Apart from the choir, no one sang (not even the bishop or his chaplain) and at the end of the service I was met by a deputation from our normally enthusiastic congregation asking What was that ghastly ditty and further expressing the hope that it not be repeated. I referred them to the bishop.
As for ICA being a "modern classic" I think we need to wait a few more years before reaching that conclusion.
Posted by Laurelin (# 17211) on
:
Ah well, nobody in my circles bats an eyelid at either the tune or THAT line. I like ICA and would consider it for my funeral (which, I hope, won't be happening for a long time yet).
Re: THAT line, I'm sure we could all think of traditional hymns which have weird theology or at least theology which isn't our cup of tea ... e.g. 'It came upon the midnight clear' makes no mention of Jesus whatsoever. And it's obviously got a postmillennialist bias.
But it's one of my favourite carols.
I'm not one who bangs the drum particularly loudly for penal substitution theory. But the line 'the wrath of God was satisfied' refers to God's wrath at sin ... not sinners. Big difference, IMO.
Posted by Jolly Jape (# 3296) on
:
quote:
Originally posted by Laurelin:
Ah well, nobody in my circles bats an eyelid at either the tune or THAT line. I like ICA and would consider it for my funeral (which, I hope, won't be happening for a long time yet).

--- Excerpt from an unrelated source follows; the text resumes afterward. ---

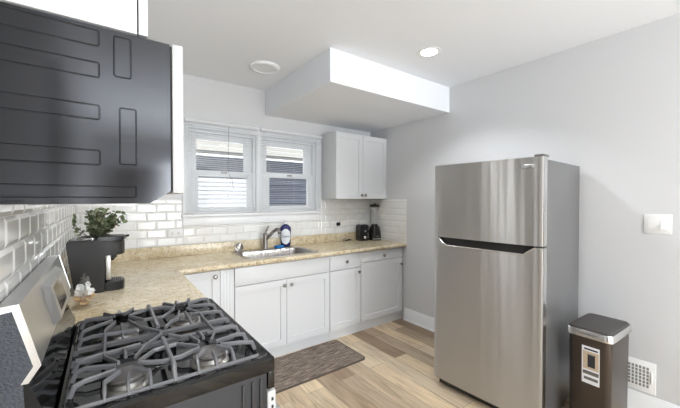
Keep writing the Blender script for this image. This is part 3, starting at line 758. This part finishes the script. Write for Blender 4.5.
# backguard
bm = nb(); BG = [(-.0155, 1.04), (-.0155, 1.209), (.020, 1.211), (.054, 1.074), (.033, 1.040)]
prism(bm, BG, 'y', RY1+.004, RY0-.004); bk = obj('backguard', bm, 'backguard', t, smooth=20)
for y0, y1 in ((RY1-.001, RY1+.004), (RY0-.004, RY0+.001)):
    bm = nb(); prism(bm, [(-.0155, 1.03), (-.0155, 1.196), (.010, 1.200), (.0415, 1.074), (.021, 1.04)], 'y', y0, y1); obj('end_panel', bm, 'textured', bk, smooth=0)
    bm = nb()
    prism(bm, [(.010, 1.2001), (-.0155, 1.1961), (-.0155, 1.211), (.021, 1.213), (.055, 1.074), (.034, 1.040), (.0212, 1.040), (.0417, 1.074)], 'y', y0, y1); obj('end_trim', bm, 'bright', bk, smooth=0)
bm = nb(); prism(bm, [(-.0155, .885), (-.0155, 1.0395), (.0325, 1.0395), (.060, .965), (.069, .945), (.069, .885)], 'y', RY1+.0, RY0-.0); lw = obj('backguard_base', bm, 'blackgloss', t, smooth=20)
bm = nb(); prism(bm, [(-.0155, .885), (-.0155, 1.0395), (.026, 1.0395), (.0262, 1.02), (.030, .95), (.030, .885)], 'y', RY1-.003, RY1-.0001); obj('end_panel', bm, 'textured', lw, smooth=0)
for i in range(13):  # small dark slots modelled for the wavy dark reflections on the vent strip
    bm = nb()
    y = RY1+.04+i*.052; v = Vector((.0325, 0, 1.0395)).lerp(Vector((.060, 0, .965)), .35); v2 = Vector((.0325, 0, 1.0395)).lerp(Vector((.060, 0, .965)), .75)
    tube(bm, [(v.x-.001, y-.010, v.z-.02), (v.x-.001, y+.010, v.z-.02)], .0035, 8)
    obj('reflection_slot', bm, 'slot', lw)
# control module
def bgx(z): return .020+(1.211-z)/(1.211-1.074)*.034
bm = nb()
y0, y1 = -2.07, -1.70
ou = [(y0, 1.082), (y0+.015, 1.195), (y1-.015, 1.195), (y1, 1.082)]
A = [bm.verts.new((bgx(z)-.001, y, z)) for y, z in ou]
ii = [(y0+.03, 1.090), (y0+.035, 1.185), (y1-.035, 1.185), (y1-.03, 1.090)]
B = [bm.verts.new((bgx(z)+.016, y, z)) for y, z in ii]
fs = [bm.faces.new(B)]
for i in range(4): fs.append(bm.faces.new((A[i], A[(i+1) % 4], B[(i+1) % 4], B[i])))
bmesh.ops.recalc_face_normals(bm, faces=fs); cm = obj('control_module', bm, 'backguard', bk, smooth=0)
bm = nb(); P_ = [(bgx(z)+.0163, y, z) for y, z in ((-2.0, 1.105), (-2.0, 1.176), (-1.84, 1.176), (-1.84, 1.105))]
bm.faces.new([bm.verts.new(p) for p in P_]); r = bmesh.ops.extrude_face_region(bm, geom=bm.faces[:]); bmesh.ops.translate(bm, vec=(.0012, 0, 0), verts=[v for v in r['geom'] if isinstance(v, bmesh.types.BMVert)])
bmesh.ops.recalc_face_normals(bm, faces=bm.faces); obj('clock_display', bm, 'display', cm, smooth=0)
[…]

Re: THAT line, I'm sure we could all think of traditional hymns which have weird theology or at least theology which isn't our cup of tea ... e.g. 'It came upon the midnight clear' makes no mention of Jesus whatsoever. And it's obviously got a postmillennialist bias.
But it's one of my favourite carols.
I'm not one who bangs the drum particularly loudly for penal substitution theory. But the line 'the wrath of God was satisfied' refers to God's wrath at sin ... not sinners. Big difference, IMO.
Well, that's as maybe, but it still seems pretty unscriptural to me to suggest that God's wrath* is satisfied by Jesus' death, as if He somehow was no longer outraged by child exploitation, poverty, the abuse of asylum seekers, people blowing up crowded shopping malls and so forth.
*wrath (Greek orge) = indignation demanding action, rather than the wholly inadequate translation of "anger".